The Bank of England has announced that the base rate of interest will remain unchanged, at 0.5%, for the forth consecutive month. The news was welcomed by debt management specialists, since financial stability and lower mortgage costs will help financially overcommitted consumers.
There are many tens of thousand of indebted consumers that have signed on to a Debt Management Plan, or an IVA, in the wake of the current recession. Anything that can be done to keep their necessity expenses to a minimum can only help them to clear their unsecured debts.
The bank went on to say that they have no plans to increase the quantitative easing scheme, which is where the bank effectively creates money with which to buy bonds in a hope that this will stimulate the recessed economy. The current plan is to inject £125 billion into the economy, and they are only £15 billion short of achieving that aim. It was widely thought that the Bank’s Monetary Policy Committee would extend the scheme up to £150 billion, without consulting with the Treasury; however it appears that this is not the case.

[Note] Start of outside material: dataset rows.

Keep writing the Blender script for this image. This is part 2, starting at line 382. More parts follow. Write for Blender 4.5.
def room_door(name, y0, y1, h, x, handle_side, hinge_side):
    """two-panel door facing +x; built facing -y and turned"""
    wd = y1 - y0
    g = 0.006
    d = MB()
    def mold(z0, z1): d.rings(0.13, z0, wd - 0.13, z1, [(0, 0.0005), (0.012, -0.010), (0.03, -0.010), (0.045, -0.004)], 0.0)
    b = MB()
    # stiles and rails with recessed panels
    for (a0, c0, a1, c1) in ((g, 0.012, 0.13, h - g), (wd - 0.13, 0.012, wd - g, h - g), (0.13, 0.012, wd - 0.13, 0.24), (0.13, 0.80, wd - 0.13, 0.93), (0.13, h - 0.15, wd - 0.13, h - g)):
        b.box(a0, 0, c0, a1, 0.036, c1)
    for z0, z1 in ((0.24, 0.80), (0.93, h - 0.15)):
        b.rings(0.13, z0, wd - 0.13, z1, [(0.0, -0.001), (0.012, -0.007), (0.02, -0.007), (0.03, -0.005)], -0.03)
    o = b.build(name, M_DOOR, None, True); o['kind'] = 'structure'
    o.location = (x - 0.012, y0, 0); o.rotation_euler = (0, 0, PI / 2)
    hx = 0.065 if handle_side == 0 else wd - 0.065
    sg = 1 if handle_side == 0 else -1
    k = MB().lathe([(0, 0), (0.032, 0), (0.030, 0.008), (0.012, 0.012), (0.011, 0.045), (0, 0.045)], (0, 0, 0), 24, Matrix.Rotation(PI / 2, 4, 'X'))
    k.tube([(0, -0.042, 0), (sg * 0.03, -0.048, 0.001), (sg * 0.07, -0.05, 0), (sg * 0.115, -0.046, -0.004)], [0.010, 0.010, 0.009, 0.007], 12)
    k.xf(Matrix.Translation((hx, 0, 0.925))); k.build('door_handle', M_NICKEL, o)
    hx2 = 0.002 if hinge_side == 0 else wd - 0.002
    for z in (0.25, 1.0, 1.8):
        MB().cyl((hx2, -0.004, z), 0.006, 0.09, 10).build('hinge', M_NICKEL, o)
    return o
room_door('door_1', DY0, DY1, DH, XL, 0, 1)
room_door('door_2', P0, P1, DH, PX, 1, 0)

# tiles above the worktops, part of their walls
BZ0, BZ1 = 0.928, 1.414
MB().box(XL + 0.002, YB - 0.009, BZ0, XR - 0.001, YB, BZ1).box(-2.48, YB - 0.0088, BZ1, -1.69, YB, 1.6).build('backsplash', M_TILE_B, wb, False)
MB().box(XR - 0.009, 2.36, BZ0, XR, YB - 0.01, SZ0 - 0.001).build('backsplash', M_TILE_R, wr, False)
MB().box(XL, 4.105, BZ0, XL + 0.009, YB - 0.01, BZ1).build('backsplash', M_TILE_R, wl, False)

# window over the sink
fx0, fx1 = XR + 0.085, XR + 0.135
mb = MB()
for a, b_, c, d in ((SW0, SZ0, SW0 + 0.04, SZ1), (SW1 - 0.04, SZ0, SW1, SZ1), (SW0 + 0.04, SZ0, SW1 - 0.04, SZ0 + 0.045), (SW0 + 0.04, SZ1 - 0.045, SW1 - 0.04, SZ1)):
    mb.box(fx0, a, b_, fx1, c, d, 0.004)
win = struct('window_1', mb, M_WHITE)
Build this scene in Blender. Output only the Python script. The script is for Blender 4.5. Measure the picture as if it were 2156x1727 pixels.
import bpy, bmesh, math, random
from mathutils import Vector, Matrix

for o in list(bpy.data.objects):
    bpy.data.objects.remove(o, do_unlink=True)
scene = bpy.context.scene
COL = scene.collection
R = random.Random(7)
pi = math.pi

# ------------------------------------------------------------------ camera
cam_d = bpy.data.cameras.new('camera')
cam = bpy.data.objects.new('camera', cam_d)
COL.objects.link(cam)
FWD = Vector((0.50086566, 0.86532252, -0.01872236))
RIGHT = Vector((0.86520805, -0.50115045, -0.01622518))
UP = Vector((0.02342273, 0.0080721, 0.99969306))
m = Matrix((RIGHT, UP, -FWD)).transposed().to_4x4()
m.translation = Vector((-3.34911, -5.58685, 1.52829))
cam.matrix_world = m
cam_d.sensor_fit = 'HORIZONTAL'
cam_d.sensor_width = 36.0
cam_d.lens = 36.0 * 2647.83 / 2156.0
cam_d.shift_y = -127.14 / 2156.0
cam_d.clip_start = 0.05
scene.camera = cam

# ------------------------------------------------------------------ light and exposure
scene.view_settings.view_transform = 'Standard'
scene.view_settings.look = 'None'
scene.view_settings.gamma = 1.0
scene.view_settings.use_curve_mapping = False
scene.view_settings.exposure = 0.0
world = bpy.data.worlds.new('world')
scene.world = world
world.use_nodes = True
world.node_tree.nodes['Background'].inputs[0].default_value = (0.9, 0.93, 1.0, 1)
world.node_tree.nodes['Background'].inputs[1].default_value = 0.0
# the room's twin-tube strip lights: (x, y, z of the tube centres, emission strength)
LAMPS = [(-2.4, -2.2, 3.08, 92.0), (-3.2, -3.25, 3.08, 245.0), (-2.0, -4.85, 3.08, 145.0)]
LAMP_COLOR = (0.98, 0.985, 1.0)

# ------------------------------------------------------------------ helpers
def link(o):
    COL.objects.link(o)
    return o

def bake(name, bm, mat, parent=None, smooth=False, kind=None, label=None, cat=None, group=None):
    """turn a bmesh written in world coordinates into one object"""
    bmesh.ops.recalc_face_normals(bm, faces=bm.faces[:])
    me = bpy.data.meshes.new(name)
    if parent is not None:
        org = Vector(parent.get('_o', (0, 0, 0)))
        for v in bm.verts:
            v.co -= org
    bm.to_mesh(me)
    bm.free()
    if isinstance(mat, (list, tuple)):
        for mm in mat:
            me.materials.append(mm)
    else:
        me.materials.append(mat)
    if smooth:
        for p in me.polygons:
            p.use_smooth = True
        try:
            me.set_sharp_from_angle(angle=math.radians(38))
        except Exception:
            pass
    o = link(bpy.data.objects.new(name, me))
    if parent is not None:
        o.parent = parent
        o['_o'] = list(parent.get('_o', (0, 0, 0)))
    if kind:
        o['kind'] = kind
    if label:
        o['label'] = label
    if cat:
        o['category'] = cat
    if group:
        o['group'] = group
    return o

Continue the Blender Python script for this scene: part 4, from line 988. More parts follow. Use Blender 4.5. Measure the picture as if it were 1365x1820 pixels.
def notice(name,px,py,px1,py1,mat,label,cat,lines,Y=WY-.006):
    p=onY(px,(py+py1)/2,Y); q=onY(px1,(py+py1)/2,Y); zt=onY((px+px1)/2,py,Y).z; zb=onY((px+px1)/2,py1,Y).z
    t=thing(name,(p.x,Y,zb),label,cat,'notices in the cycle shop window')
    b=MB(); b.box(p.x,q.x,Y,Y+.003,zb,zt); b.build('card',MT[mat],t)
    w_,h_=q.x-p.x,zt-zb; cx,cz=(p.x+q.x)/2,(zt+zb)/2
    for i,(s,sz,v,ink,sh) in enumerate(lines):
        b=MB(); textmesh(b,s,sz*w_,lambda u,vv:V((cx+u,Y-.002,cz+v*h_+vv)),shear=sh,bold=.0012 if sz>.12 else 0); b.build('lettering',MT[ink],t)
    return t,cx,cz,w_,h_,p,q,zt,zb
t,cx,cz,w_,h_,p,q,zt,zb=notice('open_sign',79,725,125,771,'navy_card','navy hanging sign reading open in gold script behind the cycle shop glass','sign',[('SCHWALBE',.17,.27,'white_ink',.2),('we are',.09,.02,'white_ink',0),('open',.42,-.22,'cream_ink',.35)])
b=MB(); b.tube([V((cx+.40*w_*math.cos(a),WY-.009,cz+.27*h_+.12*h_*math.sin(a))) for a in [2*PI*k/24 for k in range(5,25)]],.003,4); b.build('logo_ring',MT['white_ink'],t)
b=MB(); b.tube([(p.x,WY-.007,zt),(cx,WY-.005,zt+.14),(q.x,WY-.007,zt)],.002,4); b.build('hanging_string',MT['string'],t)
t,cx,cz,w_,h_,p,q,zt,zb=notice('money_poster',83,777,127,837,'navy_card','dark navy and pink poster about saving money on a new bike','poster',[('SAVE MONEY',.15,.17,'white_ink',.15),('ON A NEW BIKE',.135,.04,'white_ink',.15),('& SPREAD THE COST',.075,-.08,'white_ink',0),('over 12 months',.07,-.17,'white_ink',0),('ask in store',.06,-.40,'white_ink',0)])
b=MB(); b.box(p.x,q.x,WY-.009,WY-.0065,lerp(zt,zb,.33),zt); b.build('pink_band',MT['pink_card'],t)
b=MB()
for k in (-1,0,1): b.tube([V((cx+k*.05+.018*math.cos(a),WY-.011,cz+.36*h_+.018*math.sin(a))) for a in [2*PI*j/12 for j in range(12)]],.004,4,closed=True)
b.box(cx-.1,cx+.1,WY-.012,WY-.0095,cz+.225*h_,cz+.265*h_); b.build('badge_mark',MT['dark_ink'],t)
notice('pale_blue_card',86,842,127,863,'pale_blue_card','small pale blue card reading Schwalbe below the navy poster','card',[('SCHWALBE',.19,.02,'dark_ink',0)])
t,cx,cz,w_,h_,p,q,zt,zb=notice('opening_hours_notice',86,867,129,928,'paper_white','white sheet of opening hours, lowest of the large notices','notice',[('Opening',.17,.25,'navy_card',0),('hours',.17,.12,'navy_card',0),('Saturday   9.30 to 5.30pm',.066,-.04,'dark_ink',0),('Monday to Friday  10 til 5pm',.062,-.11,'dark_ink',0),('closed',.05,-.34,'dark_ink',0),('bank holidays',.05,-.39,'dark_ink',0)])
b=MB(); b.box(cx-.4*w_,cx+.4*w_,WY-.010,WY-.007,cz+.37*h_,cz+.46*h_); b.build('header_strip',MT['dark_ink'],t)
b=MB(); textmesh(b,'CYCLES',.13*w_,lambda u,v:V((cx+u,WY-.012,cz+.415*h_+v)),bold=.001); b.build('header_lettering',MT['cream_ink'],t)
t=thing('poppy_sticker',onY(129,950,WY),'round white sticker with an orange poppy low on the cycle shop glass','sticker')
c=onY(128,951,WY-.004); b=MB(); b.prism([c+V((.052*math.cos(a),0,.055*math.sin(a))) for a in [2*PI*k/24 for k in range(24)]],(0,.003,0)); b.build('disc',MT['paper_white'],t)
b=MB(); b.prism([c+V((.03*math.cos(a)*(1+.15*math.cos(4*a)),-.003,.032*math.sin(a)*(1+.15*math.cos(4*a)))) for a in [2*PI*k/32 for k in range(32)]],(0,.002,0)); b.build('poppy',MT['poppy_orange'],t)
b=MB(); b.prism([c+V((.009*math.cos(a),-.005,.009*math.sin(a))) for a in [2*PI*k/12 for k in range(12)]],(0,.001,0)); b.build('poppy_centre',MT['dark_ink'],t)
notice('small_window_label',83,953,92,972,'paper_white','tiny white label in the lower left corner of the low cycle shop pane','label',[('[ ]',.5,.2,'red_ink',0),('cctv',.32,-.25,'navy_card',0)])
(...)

The bank did not extend the quantitative easing scheme this month because they want to see if the scheme has had any effect on the economy. The British Chambers of Commerce (BCC) was unhappy about the decision, and thought the bank should have used the extra money that it has available as an economic stimulus. The BCC called for the government to extend the scheme up to £200 billion.
Earlier in the week, the BCC business group said that the UK has now seen the worst of the recession, but added that talk of the green shoots of recovery was perhaps a little premature. The latest official figures showed that the UK economy shrank by 2.4% in the first quarter of 2009, which is a record for more than 50 years.
In addition to this, the jobless total rose to 2.26m in the period February to April, which is the highest it has been since the end of 1996.